Nobody Told Me This Is What “Breaking In” Actually Looks Like

I’m pulling back the curtain on my first real months as a freelance data analyst — the cold emails, the silence, and why I kept going anyway.

 

It’s been about 6 months since I moved from web development to data analytics. And wow.

It’s been a rollercoaster. I feel as if nothing I do works. To be completely honest, I think trying to freelance straight out the gate wasn’t the best move for me. Coming from 3 years of web development freelancing, I thought: all I need to do is master the skills and BOOM, start freelancing, build on top of my existing portfolio. Easy transition.

That was the first mistake.


Data analysis is not the tools.

In web development, being technically good was almost enough. Clients came with a reference site, you matched it, done. Templates existed. The work was visible. In most cases, you didn’t even need a great eye for design.

Data analysis doesn’t work like that. The tools, the tech stack, the technical skills, that’s all support work. The main thing is domain knowledge. Understanding the business. Knowing what questions to ask before you even open the dataset. And that’s not something you pick up in a weekend.


Then there’s the client side. Don’t even get me started.

Everyone posts about how data is everywhere, every business, big and small needs it, it’s in huge demand, and I thought, yeah, I have the skill set, what’s stopping me?

The reality? Small businesses don’t really care about data. Even the ones that do, don’t take it seriously. They run on gut feeling, not numbers. Trying to explain what I do to someone who’s never thought about their data is like being the lighting guy backstage at the theatre, making sure the spotlight hits the right person so the audience can enjoy the show. Nobody knows your name. Nobody sees the work. But the show doesn’t work without you.

That’s the sell. And it’s a hard sell.


So I had to rethink the approach.

I asked myself: what’s the actual next step? And the conclusion I came to was to niche down further. I have a real background in web development, so what better way to transition into data than becoming a website analyst? At first, I thought I could generalise, use my tech stack to attract all kinds of businesses. Then I failed. Not because I didn’t understand what I was doing technically, but because I didn’t fully understand what dealing with data actually means in practice.

What happens when your insights lead to a 15% decrease in revenue?

What happens when you miscalculate a value or overlook a KPI?

That’s the part nobody talks about online. The skill stack gets you in the room.

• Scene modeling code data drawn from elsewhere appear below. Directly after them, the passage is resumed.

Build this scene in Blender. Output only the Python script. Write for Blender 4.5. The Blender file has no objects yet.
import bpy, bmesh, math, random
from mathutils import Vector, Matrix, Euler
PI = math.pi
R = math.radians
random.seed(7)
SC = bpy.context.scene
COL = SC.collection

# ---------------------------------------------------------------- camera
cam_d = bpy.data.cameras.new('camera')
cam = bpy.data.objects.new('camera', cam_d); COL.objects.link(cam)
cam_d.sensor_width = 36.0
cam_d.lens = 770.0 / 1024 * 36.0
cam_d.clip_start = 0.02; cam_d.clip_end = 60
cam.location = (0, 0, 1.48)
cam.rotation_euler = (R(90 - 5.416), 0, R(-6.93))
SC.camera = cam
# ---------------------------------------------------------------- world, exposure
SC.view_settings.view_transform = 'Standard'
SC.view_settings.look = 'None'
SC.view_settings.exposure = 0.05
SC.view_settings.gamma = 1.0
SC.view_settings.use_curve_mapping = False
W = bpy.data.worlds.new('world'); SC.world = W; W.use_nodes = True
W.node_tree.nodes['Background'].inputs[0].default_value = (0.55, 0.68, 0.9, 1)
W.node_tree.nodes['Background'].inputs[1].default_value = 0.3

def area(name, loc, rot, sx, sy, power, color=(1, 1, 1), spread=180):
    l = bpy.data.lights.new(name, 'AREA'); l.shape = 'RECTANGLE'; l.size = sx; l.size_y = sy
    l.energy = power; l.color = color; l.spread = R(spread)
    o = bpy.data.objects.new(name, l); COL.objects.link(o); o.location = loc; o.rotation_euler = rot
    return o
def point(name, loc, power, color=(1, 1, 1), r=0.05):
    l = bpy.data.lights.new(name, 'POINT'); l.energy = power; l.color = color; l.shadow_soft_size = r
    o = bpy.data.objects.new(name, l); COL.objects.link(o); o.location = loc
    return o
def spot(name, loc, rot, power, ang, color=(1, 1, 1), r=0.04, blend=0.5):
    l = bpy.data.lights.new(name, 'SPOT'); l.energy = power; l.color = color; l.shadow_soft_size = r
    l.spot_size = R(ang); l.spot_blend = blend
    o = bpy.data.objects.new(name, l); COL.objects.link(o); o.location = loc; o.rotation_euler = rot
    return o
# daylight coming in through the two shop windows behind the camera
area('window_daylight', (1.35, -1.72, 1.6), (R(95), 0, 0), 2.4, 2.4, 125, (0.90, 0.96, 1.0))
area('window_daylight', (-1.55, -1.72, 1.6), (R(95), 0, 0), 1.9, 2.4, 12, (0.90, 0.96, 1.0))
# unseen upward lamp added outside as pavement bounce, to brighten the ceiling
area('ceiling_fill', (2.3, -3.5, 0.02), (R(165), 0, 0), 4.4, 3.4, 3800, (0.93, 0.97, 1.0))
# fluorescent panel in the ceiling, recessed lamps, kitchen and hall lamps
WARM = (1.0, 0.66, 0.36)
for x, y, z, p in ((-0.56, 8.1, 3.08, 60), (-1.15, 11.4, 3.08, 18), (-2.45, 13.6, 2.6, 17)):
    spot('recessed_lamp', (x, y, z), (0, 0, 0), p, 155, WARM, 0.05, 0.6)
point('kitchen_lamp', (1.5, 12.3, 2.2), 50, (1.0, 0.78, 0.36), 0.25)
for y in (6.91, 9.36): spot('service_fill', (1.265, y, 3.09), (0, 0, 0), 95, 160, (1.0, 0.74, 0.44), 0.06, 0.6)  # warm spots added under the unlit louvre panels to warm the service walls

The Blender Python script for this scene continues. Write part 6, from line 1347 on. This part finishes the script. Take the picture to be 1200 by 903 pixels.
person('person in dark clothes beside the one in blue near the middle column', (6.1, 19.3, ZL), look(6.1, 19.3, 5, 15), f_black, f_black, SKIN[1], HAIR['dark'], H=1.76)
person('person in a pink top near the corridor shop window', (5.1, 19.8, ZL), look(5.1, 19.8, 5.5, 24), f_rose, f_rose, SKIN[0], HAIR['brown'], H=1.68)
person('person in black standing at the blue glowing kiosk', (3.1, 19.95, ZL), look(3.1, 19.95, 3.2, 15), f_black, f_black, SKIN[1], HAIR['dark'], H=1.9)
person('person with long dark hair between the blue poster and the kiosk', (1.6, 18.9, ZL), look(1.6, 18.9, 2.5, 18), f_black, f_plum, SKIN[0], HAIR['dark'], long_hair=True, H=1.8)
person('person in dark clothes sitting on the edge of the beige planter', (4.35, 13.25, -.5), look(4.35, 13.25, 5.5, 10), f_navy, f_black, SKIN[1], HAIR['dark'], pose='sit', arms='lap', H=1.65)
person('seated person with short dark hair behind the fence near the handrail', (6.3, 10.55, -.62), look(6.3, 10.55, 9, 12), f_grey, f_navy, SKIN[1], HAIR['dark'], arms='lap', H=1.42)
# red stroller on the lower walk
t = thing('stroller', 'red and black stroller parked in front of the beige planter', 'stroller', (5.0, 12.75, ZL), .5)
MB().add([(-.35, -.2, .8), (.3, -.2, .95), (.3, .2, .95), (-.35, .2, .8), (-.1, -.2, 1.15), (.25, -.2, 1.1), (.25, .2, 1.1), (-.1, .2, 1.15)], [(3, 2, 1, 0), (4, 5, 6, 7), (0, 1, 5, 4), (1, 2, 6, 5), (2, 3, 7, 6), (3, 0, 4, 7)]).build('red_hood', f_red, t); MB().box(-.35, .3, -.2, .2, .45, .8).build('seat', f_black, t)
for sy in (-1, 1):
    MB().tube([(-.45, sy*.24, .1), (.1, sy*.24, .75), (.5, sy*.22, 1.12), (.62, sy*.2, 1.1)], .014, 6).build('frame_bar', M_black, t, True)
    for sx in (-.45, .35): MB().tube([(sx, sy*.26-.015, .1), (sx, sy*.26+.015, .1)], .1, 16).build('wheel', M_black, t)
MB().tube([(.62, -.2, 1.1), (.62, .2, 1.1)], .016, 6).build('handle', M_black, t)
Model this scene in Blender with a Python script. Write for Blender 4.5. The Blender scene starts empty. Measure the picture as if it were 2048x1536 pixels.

But without context, without actually understanding the business you’re analysing, you’re just a person with expensive tools and no real answers.


Most people coming into data are stuck in the tech stack trap.

And I was one of them. Leaning on the tools, thinking that’s the whole job. The real tool is the knowledge you carry. The tech stack just helps you find the right answers faster, once you know what you’re actually looking for.

I’m loving the journey. The pivot’s been hard but it’s been worth it. It was just refreshing to step back and actually name what was going wrong.


Until next time — ponder this:

“If it doesn’t impact anything, it’s vanity.”